The last chapter is plagued with Stephen’s attempt to understand images and their relation to language. Like Blake whose engravings often reflect an antagonistic message to his words, or Rene Magritte who uses black cut-out shapes of familiar objects and then labels them with incompatible names, Stephen uses the language of death to represent images of life. His consideration of Cranly’s bust, the head-and-shoulder figure he observes rising above the “meekly bent” heads of his other classmates, illustrates this trend in Chapter V. First he distinguishes the image of another from his own, and then transforms that living image into dead language: “Another head than [Stephen’s], right before him in the first benches, was poised squarely above its bending fellows like the head of a priest appealing without humility to the tabernacle for the humble worshipers about him. Why was it that when he thought of Cranly he could never raise before his mind the entire image of his body but only the image of the head and face? Even now against the grey curtain of the morning he saw it before him like the phantom of a dream, the face of a severed head or deathmask, crowned on the brows by its stiff black upright hair as by an iron crown. It was a priest- like face, priest-like in its pallor, in the widewinged nose, in the shadowings below the eyes and along the jaws, priest-like in the lips that were long and bloodless and faintly smiling.”

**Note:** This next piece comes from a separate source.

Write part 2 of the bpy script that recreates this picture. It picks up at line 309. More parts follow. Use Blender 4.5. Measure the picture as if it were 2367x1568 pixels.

Stephen is unable, at this point in the novel, to think of his peers as anything more than portraiture. His study of Cranly’s bust takes a living man and transforms him into an artistic figure with a severed head, deathmask, an iron crown (seeming like Jesus dying on the cross), and bloodless lips; Cranly’s bust embodies death. Even Stephen’s lusty consideration of the female body turns to artistic creation, cold and removed from the living world. The female form, in all its previous sexuality, has been hardened to a mere statue with eyes “that seem to ask me something. They do not speak.” Stephen struggles to see the world in his attempt to feel it around him. He tries to remove the sturdy platform of language that he has striven so hard to create, from under him. Stephen buckles under his inability to interpret the world through images. He notices their shortcoming immediately; they do not speak.
Joyce’s support of the linguistic element contends the visual aspect of portraiture, obscuring the subject (which is visual despite itself) by contorting its face to a death mask. The subject of the portrait is severed from its creator who is also the subject of the portrait.‡ Joyce maintains the linguistic element at a high price. He negotiates the face of the subject, trading life for death, in his conquest to elevate language. Joyce strives to remove the visual element from portraiture, replacing the subject’s face with language.